REQUIREMENTS: Each line from the start of the entries through the line that contains "from math import radians, sin, cos, pi" should be output exactly, please.

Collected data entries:
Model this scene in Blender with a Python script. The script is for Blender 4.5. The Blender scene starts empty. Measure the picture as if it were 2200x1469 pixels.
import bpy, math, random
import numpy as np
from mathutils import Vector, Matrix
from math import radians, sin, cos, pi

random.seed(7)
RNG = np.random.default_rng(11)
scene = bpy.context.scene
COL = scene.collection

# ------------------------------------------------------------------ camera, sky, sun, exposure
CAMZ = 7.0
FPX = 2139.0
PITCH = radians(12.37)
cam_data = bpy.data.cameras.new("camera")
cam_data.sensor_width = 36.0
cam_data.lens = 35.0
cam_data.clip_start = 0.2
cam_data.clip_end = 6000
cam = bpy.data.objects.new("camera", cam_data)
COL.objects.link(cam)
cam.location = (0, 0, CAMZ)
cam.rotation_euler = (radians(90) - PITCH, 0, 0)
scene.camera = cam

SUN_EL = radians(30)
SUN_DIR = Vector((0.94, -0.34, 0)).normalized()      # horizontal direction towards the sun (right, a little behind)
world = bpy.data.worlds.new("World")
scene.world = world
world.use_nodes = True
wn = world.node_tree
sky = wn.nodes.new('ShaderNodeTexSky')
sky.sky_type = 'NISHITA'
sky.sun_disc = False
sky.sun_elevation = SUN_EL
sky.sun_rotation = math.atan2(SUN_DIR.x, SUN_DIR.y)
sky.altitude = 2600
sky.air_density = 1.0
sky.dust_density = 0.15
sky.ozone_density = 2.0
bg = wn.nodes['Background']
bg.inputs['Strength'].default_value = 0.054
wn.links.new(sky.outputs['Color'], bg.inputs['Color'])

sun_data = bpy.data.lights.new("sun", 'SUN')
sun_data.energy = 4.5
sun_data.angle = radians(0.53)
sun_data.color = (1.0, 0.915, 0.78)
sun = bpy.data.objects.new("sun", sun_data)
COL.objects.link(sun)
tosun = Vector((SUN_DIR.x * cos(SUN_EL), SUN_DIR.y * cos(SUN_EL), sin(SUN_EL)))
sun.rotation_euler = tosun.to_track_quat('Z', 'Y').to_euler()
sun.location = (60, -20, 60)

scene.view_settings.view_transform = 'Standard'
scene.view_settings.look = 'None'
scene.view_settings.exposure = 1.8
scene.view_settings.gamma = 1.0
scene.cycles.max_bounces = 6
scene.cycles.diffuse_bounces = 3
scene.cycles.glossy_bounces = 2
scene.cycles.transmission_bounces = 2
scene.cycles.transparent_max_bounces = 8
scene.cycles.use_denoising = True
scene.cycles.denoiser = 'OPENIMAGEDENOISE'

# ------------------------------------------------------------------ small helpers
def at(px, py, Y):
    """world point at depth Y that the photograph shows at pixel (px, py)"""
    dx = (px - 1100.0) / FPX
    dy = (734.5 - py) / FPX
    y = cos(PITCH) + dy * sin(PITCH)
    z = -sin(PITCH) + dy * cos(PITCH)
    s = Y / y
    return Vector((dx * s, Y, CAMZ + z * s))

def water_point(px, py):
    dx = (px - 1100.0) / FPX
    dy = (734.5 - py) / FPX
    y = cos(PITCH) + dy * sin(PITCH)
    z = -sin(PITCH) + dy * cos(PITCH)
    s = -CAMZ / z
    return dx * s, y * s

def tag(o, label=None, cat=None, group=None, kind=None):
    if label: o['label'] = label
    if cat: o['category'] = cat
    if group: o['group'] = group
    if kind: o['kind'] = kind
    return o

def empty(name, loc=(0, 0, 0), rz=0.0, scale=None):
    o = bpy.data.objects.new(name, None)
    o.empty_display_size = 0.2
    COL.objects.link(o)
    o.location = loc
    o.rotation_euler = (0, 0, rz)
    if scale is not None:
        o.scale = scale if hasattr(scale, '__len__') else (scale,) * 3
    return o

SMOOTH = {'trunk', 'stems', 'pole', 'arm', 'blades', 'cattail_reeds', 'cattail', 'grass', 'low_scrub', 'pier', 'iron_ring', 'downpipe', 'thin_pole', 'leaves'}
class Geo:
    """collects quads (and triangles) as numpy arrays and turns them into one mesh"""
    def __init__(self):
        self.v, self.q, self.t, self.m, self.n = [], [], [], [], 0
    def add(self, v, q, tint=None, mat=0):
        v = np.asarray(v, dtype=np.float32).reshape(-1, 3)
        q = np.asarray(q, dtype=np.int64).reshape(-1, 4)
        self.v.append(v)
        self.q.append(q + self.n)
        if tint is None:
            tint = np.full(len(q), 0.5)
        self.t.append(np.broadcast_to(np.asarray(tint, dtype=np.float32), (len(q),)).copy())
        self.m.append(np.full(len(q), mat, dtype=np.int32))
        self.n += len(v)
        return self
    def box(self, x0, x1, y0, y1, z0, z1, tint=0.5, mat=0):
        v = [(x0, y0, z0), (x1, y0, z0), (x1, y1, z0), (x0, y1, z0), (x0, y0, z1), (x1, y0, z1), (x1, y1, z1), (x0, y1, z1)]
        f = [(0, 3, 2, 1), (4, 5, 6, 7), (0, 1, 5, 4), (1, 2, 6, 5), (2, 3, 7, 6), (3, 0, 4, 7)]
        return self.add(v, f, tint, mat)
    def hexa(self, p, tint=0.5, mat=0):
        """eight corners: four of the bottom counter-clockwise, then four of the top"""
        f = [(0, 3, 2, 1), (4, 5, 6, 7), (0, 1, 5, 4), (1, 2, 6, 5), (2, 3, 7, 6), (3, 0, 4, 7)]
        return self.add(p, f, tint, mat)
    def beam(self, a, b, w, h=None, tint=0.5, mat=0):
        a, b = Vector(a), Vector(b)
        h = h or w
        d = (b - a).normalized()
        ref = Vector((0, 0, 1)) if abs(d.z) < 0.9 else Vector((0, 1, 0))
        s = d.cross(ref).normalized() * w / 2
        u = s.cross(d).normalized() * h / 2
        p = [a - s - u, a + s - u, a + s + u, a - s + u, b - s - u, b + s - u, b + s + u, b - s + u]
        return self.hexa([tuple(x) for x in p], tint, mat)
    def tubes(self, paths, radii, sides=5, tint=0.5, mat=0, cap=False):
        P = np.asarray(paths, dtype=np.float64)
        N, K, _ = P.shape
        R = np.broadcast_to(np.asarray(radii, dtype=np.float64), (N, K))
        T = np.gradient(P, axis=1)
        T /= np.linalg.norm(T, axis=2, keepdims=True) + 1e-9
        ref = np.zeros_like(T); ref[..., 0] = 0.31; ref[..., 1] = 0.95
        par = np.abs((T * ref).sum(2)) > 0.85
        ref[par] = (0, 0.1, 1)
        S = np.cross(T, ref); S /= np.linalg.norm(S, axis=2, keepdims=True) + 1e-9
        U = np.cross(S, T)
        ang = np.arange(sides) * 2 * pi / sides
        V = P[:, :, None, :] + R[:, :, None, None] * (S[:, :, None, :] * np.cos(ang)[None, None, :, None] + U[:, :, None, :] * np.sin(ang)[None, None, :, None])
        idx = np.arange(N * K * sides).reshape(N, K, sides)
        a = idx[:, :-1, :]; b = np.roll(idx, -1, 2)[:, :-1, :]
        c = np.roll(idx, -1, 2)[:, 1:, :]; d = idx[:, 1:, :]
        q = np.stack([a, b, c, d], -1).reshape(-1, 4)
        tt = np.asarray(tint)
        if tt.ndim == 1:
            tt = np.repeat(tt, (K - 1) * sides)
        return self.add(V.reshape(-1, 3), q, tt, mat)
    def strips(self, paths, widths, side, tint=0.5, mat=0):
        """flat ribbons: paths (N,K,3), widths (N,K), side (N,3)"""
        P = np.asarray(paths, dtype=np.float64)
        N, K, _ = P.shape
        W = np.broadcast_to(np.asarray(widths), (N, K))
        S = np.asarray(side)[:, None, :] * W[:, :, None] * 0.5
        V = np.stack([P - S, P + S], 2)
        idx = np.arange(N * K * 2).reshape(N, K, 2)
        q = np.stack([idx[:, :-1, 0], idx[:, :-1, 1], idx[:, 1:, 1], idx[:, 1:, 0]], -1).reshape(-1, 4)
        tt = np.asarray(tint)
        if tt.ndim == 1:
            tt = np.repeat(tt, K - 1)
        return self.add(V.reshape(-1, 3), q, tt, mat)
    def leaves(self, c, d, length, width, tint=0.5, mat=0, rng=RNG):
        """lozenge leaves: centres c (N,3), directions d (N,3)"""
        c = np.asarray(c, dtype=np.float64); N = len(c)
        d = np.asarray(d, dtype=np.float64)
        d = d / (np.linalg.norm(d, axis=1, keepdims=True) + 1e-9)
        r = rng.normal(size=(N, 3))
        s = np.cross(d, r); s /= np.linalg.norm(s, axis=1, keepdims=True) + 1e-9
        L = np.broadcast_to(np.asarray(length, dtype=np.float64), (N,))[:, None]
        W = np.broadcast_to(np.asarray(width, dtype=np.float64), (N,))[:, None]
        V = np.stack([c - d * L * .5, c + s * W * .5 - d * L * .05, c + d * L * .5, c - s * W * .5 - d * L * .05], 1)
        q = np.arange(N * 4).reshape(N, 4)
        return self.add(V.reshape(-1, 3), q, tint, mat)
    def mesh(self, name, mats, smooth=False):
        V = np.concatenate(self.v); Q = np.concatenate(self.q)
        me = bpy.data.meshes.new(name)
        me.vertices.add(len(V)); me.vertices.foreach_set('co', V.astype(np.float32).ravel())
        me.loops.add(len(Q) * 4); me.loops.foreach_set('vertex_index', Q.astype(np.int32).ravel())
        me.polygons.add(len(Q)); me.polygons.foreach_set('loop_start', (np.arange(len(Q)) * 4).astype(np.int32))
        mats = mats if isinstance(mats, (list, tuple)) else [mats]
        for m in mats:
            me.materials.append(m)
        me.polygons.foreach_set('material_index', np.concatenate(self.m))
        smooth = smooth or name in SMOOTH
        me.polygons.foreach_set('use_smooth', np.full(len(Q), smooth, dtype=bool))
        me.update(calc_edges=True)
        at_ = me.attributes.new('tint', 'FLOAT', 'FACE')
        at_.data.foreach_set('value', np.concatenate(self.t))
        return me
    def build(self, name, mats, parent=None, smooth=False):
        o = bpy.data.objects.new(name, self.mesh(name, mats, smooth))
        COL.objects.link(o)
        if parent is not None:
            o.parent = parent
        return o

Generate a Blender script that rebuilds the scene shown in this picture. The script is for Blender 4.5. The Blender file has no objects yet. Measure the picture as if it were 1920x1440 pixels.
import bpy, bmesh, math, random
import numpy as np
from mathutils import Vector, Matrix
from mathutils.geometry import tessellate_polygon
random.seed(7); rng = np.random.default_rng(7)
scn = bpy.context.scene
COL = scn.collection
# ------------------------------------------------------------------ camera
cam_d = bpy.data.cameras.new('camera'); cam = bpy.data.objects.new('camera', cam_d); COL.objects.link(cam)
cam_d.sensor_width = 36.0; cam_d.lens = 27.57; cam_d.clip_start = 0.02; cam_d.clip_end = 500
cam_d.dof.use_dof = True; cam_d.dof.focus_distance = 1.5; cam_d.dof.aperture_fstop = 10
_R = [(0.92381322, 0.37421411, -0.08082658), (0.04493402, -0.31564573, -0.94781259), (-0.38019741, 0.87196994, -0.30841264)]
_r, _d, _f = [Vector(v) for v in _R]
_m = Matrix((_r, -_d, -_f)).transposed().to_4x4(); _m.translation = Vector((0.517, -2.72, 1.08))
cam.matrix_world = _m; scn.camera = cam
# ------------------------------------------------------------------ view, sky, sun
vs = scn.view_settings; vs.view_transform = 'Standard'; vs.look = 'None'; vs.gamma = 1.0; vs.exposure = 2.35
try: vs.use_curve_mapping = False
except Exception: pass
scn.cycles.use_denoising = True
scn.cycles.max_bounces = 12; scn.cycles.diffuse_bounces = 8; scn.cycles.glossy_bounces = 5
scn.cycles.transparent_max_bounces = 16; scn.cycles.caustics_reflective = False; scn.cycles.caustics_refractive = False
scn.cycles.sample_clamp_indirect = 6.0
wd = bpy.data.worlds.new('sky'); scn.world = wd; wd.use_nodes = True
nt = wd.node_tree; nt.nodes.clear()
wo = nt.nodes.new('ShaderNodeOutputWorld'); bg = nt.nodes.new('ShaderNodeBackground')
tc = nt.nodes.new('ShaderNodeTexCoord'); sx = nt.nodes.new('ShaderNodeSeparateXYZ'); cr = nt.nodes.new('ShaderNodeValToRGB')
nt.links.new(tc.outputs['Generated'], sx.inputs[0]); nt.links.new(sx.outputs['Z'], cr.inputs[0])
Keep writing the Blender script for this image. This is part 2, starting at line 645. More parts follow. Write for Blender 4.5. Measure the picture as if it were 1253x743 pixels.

THE OUTPUT:
Model this scene in Blender with a Python script. The script is for Blender 4.5. The Blender scene starts empty. Measure the picture as if it were 2200x1469 pixels.
import bpy, math, random
import numpy as np
from mathutils import Vector, Matrix
from math import radians, sin, cos, pi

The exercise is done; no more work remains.